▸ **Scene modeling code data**
* * * *
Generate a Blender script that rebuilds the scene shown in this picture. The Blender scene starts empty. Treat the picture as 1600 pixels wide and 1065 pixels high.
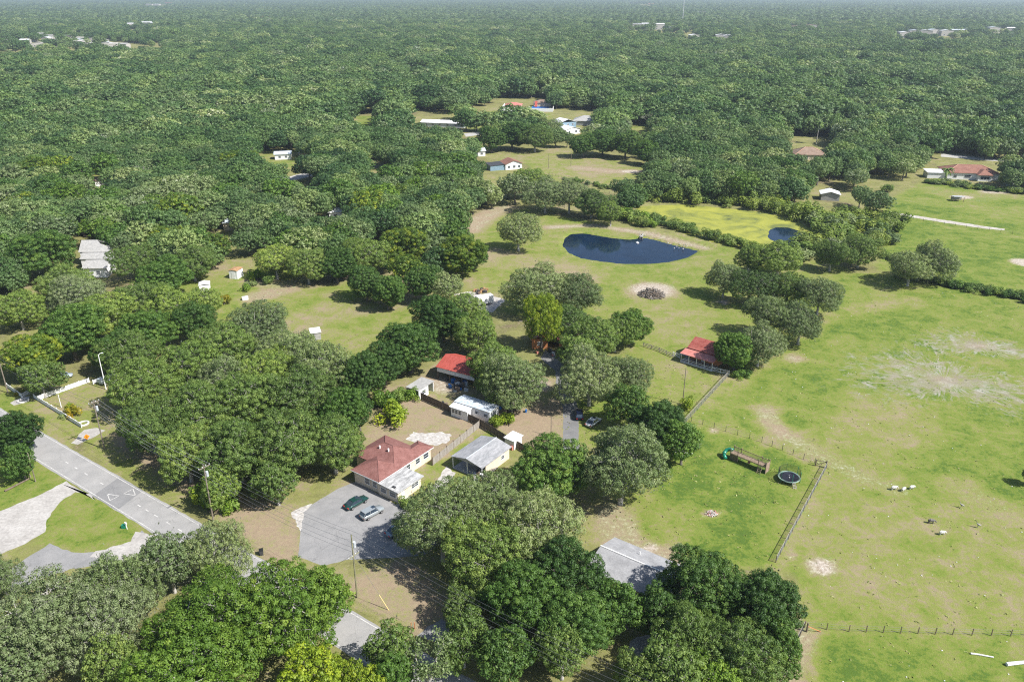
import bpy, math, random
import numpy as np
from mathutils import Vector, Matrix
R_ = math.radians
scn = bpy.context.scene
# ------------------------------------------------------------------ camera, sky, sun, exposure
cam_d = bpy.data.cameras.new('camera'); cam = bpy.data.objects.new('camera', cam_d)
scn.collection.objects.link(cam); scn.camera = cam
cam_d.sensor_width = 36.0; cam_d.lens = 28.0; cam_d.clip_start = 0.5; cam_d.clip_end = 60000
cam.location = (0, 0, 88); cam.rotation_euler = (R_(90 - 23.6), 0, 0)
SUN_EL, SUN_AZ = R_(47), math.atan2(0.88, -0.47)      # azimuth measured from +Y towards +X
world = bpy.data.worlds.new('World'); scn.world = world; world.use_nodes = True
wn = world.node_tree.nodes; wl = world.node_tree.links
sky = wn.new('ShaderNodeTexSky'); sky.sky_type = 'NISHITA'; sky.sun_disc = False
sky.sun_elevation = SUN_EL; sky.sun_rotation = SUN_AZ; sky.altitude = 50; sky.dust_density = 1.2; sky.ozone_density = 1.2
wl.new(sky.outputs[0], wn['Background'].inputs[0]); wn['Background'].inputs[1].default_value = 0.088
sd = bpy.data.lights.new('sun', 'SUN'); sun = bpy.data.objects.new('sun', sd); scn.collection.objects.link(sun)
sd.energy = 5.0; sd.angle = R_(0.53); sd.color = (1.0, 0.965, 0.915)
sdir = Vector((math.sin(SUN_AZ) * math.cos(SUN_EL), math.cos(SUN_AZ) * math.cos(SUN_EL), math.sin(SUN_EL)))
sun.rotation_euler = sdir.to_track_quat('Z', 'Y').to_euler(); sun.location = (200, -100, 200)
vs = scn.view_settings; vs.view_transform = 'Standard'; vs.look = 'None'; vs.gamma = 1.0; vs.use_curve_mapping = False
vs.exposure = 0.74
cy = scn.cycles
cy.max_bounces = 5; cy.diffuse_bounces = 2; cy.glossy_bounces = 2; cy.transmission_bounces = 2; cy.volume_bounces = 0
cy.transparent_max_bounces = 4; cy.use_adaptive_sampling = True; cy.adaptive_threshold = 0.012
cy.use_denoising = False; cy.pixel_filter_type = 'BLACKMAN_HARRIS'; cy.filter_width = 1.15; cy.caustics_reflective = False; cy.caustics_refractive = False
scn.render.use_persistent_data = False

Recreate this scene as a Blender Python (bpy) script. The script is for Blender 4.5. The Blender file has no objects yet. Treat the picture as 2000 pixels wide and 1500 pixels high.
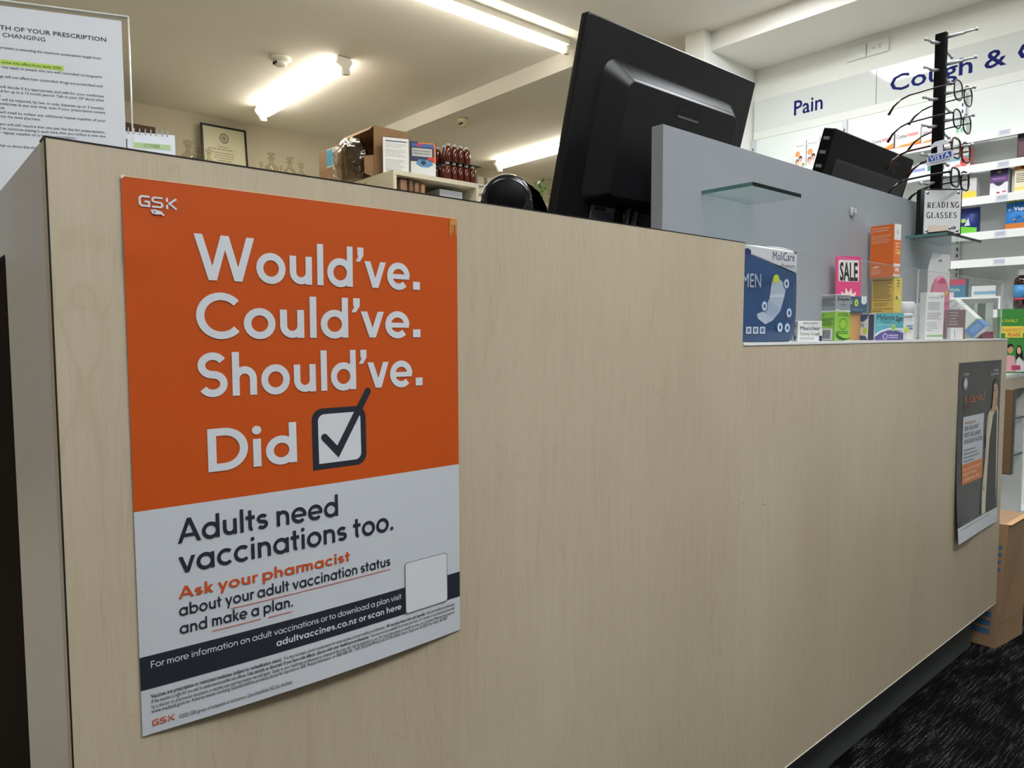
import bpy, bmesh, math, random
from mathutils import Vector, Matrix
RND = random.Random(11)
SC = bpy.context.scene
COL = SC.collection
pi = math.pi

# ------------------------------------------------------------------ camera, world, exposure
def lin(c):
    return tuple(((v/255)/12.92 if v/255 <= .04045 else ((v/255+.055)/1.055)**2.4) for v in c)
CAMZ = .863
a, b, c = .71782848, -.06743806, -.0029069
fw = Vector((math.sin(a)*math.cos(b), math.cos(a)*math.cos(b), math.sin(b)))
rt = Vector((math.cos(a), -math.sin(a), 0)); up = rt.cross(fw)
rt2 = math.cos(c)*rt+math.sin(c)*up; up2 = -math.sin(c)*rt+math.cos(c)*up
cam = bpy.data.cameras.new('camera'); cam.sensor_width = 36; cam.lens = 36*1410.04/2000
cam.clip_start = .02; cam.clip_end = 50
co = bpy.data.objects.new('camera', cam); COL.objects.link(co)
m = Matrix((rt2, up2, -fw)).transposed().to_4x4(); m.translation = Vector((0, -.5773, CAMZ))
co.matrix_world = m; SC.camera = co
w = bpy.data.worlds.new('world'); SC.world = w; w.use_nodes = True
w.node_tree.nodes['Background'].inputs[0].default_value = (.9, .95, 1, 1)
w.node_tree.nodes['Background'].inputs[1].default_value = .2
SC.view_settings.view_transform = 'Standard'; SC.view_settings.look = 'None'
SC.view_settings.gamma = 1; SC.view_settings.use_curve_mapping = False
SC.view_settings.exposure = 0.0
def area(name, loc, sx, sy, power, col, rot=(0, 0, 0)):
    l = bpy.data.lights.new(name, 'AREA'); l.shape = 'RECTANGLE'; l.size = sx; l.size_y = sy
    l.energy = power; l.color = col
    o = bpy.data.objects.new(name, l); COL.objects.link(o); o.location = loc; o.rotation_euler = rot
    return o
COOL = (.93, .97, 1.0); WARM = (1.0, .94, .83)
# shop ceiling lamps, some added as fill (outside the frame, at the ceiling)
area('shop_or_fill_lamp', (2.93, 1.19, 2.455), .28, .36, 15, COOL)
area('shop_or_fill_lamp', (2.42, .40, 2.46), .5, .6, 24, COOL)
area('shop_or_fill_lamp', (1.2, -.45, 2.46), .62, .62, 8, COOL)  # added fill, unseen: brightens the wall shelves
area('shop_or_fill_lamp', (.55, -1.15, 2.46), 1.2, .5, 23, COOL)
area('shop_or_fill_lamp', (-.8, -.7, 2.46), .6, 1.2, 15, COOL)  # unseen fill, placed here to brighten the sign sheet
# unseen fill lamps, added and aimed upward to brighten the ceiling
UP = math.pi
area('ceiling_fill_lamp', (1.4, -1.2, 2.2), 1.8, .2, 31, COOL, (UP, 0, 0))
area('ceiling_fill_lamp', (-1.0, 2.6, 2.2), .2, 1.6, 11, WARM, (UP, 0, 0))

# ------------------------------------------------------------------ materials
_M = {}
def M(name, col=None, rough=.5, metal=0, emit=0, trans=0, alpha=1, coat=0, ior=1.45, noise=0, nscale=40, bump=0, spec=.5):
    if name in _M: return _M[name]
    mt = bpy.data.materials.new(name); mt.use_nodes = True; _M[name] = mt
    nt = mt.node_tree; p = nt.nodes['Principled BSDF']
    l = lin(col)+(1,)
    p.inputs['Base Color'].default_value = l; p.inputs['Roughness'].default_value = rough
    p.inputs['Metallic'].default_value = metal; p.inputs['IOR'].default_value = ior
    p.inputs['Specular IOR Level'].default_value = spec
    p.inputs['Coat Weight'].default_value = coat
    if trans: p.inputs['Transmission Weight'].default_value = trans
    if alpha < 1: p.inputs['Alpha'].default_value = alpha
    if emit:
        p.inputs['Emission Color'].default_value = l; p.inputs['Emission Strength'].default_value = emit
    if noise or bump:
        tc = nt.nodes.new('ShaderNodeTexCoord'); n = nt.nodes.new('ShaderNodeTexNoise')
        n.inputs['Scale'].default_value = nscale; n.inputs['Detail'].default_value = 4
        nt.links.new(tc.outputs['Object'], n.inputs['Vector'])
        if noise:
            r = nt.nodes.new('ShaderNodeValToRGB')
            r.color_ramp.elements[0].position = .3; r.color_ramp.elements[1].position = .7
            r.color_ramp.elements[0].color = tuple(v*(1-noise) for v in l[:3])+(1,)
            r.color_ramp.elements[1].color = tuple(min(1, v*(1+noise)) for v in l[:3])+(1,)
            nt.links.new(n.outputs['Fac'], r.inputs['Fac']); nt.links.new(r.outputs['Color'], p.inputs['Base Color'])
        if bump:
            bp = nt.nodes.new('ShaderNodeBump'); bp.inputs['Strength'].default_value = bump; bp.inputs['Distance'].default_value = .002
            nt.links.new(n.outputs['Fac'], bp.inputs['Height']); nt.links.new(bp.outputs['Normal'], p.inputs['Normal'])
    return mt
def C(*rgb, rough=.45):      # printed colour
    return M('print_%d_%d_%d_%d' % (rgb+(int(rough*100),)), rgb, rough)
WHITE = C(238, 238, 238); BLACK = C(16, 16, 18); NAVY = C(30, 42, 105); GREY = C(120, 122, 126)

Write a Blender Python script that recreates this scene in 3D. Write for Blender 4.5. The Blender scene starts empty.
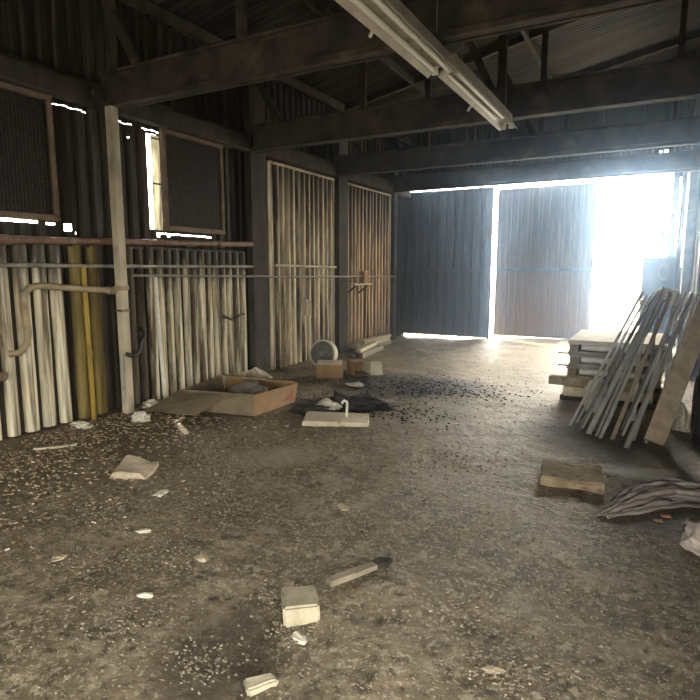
* * * *
▸ **Written task**
Only the lines between the one with "Recreate this scene" and the one with "pi = math.pi", those two included, get copied from the material above. Keep it exact and free of pictures.

▸ **Result**
Recreate this scene as a Blender Python (bpy) script. The script is for Blender 4.5. The Blender file has no objects yet. Treat the picture as 2000 pixels wide and 1500 pixels high.
import bpy, bmesh, math, random
from mathutils import Vector, Matrix
RND = random.Random(11)
SC = bpy.context.scene
COL = SC.collection
pi = math.pi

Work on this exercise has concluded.